Приведеніе въ исполненіе смертныхъ приговоровъ надъ лицеистами, совпало съ еще двумя крупными процессами, созданными Чекой: о шпіонажѣ въ пользу Латвіи и Англіи, и о возстаніи на Кавказѣ. Поэтому весь февраль, мартъ и апрѣль мѣсяцы 1925-го года, каждый четвергъ увозились на казнь многіе десятки людей, и въ теченіе февраля и марта, составъ моей камеры дважды перемѣнился. Несмотря на это, камера № 13, имѣла репутацію очень „счастливой камеры“, такъ какъ изъ другихъ камеръ выбыло еще большее количество людей.
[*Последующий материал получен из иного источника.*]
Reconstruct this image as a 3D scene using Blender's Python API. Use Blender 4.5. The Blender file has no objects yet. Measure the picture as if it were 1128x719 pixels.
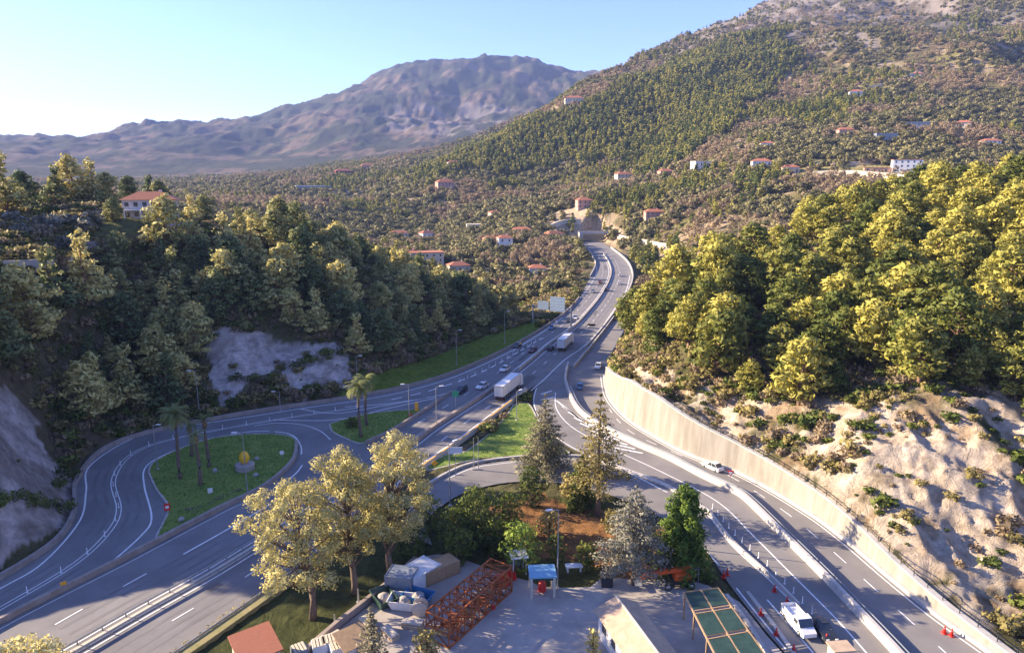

Въ одинъ изъ четверговъ зарѣзался мой пріятель, спавшій рядомъ съ моей койкой — латышъ Карлуша. Это произошло такимъ образомъ: въ камерѣ не разрѣшалось имѣть ножей, но мы все же какъ-то умудрились раздобыть, черезъ рабочихъ нашего корридора, самодѣльный, сдѣланный въ тюремной мастерской, небольшой ножъ для разрѣзанія хлѣба. Два дня мы благополучно имъ пользовались, а потомъ ножъ внезапно исчезъ. Поискавъ, мы рѣшили, что во время нашей прогулки, надзиратель обыскалъ камеру, нашелъ и забралъ его. На этомъ всѣ и успокоились. Въ ближайшій послѣ пропажи ножа четвергъ, Карлуша былъ особенно нервнымъ. Когда подъ окномъ раздался шумъ пріѣхавшаго грузовика, и начали выкликать фамиліи предназначенныхъ къ разстрѣлу, къ нашему ужасу, надзиратель выкликнулъ также фамилію Карлуши: „Гражданинъ Бикке! Безъ вещей“. Я не могъ лежать на койкѣ и вставъ, началъ ходить по полутемной камерѣ, пока нѣсколько вызванныхъ спѣшно одѣвались, нервно не попадая въ рукава платья. Мы обратили вниманіе, что Карлуша стоялъ на колѣняхъ между моей и своей койкой, лицомъ къ стѣнѣ. Полковникъ Зарѣцкій и инженеръ Вейнбергъ, взволнованно ходившіе вмѣстѣ со мной въ дальнемъ концѣ камеры, сказали мнѣ: „Ты съ нимъ въ хорошихъ отношеніяхъ и у тебя крѣпкія нервы. Пойди, скажи ему что-нибудь. Вѣдь можно съ ума сойти отъ одной этой тишины“. Скрѣпя сердце, я сдѣлалъ нѣсколько шаговъ по направленію къ Карлушѣ и вдругъ замѣтилъ, что онъ двигаетъ, спрятанной подъ свитеромъ рукой. Полагая, что онъ молится и не зная отъ волненія, что мнѣ предпринять, я подошелъ къ тихо плачущему молодому инженеру Сокольскому, котораго тоже только что вызвали. Въ этотъ моментъ надзиратель опять крикнулъ: „Сокольскій! Бикке! Ватадзе! Гревеницъ! — Скорѣе“. Одновременно съ этимъ Карлуша упалъ на спину и на бѣломъ свитерѣ, какъ разъ на животѣ, виднѣлось темное пятно. Несчастный распоролъ себѣ животъ полутупымъ ножемъ, тѣмъ самымъ, который мы такъ безнадежно разыскивали. Принесли обыкновенный деревянный коечный щитъ, положили на него Карлушу и унесли прочь. Черезъ нѣсколько минутъ одинъ изъ насъ видѣлъ черезъ окно, какъ вмѣстѣ съ закованными людьми, съ торчащими изъ полуоткрытыхъ ртовъ палочками, уложили въ грузовикъ привязаннаго къ щиту, уже на половину мертваго, Карлушу.
Объ этомъ я узналъ потомъ, много спустя, такъ какъ мои нервы не выдержали и я впалъ въ истерическое состояніе. Меня отправили въ лазаретъ, и я пробылъ тамъ почти пять недѣль въ состояніи крайняго нервнаго возбужденія.